- **Task to complete**
Will you return, word for word, only the lines from the top of the data below down to and including the one with "R = random.uniform"?
····················
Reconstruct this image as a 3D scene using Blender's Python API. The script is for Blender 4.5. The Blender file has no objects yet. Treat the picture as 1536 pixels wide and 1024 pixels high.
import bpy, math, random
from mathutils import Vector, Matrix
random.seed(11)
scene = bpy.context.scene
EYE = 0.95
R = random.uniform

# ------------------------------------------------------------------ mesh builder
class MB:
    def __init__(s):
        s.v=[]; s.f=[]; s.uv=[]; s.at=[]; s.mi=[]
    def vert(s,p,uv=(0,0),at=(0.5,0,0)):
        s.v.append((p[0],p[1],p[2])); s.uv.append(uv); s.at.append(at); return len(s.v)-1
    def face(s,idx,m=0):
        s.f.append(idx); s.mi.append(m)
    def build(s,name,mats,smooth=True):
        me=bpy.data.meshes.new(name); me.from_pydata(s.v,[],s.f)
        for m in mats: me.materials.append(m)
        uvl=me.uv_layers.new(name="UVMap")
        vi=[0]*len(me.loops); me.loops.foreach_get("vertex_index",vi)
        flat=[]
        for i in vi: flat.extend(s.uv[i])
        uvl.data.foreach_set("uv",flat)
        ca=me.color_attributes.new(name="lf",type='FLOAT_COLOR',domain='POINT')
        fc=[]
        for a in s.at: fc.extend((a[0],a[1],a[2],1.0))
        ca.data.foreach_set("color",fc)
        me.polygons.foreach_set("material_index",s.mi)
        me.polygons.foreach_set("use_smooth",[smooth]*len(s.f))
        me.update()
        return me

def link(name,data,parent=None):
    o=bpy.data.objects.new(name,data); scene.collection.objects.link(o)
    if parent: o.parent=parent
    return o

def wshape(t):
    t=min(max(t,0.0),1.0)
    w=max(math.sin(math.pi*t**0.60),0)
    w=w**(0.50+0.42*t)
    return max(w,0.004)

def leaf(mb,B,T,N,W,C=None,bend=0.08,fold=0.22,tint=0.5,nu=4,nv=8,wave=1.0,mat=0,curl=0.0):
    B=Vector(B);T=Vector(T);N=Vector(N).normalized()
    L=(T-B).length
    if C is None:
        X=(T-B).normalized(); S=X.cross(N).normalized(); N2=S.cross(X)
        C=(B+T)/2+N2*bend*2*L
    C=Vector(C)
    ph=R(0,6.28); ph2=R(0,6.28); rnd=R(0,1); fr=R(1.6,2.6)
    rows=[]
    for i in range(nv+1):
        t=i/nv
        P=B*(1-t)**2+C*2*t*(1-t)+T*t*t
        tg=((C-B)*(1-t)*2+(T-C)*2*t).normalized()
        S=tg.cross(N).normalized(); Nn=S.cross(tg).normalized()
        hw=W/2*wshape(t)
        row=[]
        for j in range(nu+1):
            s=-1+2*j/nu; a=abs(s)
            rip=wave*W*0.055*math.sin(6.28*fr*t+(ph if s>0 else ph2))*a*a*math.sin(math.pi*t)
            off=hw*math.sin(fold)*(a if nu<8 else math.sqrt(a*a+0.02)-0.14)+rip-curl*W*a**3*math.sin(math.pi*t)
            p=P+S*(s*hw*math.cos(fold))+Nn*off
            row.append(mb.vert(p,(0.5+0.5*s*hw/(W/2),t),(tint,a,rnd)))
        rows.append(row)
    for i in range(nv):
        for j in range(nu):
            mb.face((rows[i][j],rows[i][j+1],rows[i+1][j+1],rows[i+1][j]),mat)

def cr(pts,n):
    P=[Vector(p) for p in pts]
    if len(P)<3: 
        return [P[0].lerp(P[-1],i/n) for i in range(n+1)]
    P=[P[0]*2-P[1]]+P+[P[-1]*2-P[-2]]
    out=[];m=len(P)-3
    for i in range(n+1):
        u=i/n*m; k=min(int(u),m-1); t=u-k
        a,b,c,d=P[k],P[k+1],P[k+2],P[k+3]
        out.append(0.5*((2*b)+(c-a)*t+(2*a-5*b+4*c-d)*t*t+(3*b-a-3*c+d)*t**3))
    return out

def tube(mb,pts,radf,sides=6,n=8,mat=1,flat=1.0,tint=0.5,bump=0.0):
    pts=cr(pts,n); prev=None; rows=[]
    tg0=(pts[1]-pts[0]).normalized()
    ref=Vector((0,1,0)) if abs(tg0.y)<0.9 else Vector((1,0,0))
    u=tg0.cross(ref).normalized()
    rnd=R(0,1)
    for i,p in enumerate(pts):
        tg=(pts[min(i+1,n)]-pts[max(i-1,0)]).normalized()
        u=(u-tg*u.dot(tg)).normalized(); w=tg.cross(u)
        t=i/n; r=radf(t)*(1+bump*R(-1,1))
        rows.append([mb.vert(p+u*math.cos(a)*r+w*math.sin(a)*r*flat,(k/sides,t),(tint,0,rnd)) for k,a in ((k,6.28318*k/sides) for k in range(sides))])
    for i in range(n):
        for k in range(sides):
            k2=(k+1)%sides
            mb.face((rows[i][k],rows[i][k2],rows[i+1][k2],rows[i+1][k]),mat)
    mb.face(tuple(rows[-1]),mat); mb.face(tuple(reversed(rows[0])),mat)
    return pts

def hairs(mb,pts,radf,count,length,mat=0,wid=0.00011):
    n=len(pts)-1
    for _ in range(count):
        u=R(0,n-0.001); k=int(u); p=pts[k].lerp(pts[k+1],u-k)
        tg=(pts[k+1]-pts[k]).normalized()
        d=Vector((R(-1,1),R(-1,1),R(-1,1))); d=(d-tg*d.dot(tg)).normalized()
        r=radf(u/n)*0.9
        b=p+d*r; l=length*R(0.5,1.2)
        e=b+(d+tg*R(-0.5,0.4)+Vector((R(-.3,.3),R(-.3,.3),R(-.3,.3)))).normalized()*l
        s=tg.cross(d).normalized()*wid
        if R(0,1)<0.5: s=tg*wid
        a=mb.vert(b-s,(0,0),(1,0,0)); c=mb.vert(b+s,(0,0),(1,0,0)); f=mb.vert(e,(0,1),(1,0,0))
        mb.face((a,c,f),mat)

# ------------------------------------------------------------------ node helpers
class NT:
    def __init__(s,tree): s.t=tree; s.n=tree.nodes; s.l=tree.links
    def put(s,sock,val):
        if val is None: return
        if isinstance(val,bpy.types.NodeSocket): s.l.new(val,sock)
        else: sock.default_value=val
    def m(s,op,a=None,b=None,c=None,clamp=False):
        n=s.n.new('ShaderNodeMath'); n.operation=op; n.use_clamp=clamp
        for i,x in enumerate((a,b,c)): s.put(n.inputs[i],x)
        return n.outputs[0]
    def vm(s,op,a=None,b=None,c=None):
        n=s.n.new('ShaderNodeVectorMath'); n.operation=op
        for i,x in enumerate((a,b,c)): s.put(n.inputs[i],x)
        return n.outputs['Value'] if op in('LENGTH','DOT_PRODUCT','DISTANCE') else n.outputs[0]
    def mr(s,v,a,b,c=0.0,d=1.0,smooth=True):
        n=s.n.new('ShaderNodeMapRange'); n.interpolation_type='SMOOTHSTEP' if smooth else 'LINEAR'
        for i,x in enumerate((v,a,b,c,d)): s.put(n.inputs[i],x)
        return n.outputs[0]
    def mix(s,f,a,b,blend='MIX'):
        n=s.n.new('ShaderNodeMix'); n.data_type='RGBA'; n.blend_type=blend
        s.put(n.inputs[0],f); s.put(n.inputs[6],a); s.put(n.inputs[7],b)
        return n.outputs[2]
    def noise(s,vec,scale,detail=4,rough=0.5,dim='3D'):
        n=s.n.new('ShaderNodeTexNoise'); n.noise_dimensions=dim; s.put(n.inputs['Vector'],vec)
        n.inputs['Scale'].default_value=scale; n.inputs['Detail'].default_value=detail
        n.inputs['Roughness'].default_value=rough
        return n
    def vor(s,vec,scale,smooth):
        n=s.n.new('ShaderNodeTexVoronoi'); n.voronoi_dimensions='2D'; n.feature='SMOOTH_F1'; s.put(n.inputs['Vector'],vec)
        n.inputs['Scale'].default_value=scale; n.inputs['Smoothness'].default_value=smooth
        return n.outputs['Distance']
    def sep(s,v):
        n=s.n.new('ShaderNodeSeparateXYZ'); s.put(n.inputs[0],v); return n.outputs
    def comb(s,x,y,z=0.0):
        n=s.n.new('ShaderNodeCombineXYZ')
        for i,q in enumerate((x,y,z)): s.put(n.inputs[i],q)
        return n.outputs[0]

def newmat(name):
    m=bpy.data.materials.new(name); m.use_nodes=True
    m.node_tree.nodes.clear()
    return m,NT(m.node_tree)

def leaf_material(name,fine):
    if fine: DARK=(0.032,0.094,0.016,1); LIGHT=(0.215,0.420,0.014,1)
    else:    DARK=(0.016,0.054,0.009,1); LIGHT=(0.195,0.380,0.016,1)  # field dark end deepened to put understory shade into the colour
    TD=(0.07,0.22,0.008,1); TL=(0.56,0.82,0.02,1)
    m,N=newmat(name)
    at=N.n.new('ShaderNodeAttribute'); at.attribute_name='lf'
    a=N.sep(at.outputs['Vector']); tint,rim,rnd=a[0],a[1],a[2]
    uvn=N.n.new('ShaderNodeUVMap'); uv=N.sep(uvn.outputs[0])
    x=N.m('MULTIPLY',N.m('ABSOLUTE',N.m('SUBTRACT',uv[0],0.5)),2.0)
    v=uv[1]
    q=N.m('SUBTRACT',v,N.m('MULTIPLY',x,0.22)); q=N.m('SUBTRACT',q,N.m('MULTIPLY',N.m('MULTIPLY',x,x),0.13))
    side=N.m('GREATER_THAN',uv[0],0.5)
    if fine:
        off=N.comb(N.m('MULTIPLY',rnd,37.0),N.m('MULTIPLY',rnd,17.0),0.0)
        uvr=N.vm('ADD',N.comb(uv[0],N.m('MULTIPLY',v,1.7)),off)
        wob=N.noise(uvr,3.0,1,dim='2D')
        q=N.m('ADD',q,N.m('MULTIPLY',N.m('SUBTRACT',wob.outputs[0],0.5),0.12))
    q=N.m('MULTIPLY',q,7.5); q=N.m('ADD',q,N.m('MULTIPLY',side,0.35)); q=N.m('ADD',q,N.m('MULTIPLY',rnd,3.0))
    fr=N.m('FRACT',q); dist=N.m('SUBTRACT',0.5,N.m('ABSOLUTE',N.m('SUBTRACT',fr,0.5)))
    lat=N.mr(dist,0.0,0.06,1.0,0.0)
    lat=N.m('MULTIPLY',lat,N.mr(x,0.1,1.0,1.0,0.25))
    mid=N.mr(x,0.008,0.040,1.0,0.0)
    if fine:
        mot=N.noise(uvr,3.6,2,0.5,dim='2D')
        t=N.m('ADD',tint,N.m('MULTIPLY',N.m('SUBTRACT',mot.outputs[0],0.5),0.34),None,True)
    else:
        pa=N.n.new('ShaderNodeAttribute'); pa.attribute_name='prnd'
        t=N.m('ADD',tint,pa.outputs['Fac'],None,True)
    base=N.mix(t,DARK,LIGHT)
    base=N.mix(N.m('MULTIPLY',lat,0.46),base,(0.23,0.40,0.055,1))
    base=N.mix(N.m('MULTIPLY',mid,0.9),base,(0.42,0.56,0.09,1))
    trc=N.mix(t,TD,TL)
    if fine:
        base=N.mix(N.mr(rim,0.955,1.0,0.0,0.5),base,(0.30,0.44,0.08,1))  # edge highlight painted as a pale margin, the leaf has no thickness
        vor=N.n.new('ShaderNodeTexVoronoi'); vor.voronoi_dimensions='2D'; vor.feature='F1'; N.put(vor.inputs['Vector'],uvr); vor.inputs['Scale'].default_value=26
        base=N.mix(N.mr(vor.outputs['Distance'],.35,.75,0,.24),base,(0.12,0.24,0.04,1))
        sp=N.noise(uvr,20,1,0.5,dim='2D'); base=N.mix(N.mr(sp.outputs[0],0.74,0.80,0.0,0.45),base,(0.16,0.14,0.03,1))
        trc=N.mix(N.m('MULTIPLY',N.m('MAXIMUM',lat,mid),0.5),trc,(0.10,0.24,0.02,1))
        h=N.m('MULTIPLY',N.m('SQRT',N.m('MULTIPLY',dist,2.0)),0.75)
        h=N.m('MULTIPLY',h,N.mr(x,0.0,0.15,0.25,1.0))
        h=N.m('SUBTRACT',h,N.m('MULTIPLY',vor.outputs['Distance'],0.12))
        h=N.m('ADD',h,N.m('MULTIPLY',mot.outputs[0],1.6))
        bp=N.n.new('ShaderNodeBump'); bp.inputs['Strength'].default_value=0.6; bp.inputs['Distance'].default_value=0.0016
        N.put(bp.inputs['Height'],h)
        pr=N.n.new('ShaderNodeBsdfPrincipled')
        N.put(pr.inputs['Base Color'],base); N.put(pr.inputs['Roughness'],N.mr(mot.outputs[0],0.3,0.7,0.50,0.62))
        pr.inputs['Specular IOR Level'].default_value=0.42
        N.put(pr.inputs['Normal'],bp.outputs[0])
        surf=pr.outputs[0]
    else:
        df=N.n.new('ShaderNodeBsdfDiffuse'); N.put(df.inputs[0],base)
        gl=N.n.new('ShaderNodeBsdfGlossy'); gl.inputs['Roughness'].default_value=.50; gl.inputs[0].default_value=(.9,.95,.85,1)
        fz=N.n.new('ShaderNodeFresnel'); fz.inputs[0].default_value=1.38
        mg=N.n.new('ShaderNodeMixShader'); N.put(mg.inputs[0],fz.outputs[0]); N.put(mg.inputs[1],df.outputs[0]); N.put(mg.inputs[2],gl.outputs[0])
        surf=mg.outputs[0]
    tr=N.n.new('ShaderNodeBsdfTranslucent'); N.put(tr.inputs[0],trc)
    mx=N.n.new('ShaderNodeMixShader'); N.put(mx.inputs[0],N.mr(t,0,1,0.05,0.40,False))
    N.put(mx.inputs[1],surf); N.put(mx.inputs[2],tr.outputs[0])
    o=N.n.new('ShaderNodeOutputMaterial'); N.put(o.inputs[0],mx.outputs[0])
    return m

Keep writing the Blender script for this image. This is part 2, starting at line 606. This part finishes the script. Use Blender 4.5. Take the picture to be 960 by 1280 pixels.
····················
- **Solution for this task**
Reconstruct this image as a 3D scene using Blender's Python API. The script is for Blender 4.5. The Blender file has no objects yet. Treat the picture as 1536 pixels wide and 1024 pixels high.
import bpy, math, random
from mathutils import Vector, Matrix
random.seed(11)
scene = bpy.context.scene
EYE = 0.95
R = random.uniform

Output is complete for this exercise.